## Do this
Output every record below exactly as it appears.

* Begin Provided data *

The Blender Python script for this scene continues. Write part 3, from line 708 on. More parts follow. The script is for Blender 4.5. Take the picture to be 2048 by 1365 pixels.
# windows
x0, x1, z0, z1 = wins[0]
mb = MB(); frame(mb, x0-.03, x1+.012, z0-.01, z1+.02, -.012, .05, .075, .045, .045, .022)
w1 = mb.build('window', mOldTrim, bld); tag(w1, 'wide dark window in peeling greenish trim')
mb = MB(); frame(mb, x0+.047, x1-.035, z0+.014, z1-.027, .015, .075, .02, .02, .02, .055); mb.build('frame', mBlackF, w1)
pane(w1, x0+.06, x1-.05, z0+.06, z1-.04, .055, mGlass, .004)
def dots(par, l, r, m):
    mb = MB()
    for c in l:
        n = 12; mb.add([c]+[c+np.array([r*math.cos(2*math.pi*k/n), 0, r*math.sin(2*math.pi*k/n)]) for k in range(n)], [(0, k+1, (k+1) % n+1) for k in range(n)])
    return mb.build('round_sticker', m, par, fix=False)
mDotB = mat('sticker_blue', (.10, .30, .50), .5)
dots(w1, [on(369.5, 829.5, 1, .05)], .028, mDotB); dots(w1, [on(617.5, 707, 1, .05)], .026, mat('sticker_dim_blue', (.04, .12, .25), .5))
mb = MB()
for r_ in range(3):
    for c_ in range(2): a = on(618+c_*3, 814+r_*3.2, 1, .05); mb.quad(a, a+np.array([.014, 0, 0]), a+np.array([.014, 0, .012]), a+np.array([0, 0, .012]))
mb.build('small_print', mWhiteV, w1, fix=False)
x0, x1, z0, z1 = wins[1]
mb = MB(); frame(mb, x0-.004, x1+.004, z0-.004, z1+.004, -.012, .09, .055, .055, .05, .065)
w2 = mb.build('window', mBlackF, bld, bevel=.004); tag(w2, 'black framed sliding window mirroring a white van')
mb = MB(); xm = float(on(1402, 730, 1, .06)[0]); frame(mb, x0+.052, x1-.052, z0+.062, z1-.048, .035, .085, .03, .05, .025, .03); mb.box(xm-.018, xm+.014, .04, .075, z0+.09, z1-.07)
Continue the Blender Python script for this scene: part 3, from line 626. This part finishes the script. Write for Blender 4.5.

* End Provided data *

## Expected answer
The Blender Python script for this scene continues. Write part 3, from line 708 on. More parts follow. The script is for Blender 4.5. Take the picture to be 2048 by 1365 pixels.
# windows
x0, x1, z0, z1 = wins[0]
mb = MB(); frame(mb, x0-.03, x1+.012, z0-.01, z1+.02, -.012, .05, .075, .045, .045, .022)
w1 = mb.build('window', mOldTrim, bld); tag(w1, 'wide dark window in peeling greenish trim')
mb = MB(); frame(mb, x0+.047, x1-.035, z0+.014, z1-.027, .015, .075, .02, .02, .02, .055); mb.build('frame', mBlackF, w1)
pane(w1, x0+.06, x1-.05, z0+.06, z1-.04, .055, mGlass, .004)
def dots(par, l, r, m):
    mb = MB()
    for c in l:
        n = 12; mb.add([c]+[c+np.array([r*math.cos(2*math.pi*k/n), 0, r*math.sin(2*math.pi*k/n)]) for k in range(n)], [(0, k+1, (k+1) % n+1) for k in range(n)])
    return mb.build('round_sticker', m, par, fix=False)
mDotB = mat('sticker_blue', (.10, .30, .50), .5)
dots(w1, [on(369.5, 829.5, 1, .05)], .028, mDotB); dots(w1, [on(617.5, 707, 1, .05)], .026, mat('sticker_dim_blue', (.04, .12, .25), .5))
mb = MB()
for r_ in range(3):
    for c_ in range(2): a = on(618+c_*3, 814+r_*3.2, 1, .05); mb.quad(a, a+np.array([.014, 0, 0]), a+np.array([.014, 0, .012]), a+np.array([0, 0, .012]))
mb.build('small_print', mWhiteV, w1, fix=False)
x0, x1, z0, z1 = wins[1]
mb = MB(); frame(mb, x0-.004, x1+.004, z0-.004, z1+.004, -.012, .09, .055, .055, .05, .065)
w2 = mb.build('window', mBlackF, bld, bevel=.004); tag(w2, 'black framed sliding window mirroring a white van')
mb = MB(); xm = float(on(1402, 730, 1, .06)[0]); frame(mb, x0+.052, x1-.052, z0+.062, z1-.048, .035, .085, .03, .05, .025, .03); mb.box(xm-.018, xm+.014, .04, .075, z0+.09, z1-.07)
Continue the Blender Python script for this scene: part 3, from line 626. This part finishes the script. Write for Blender 4.5.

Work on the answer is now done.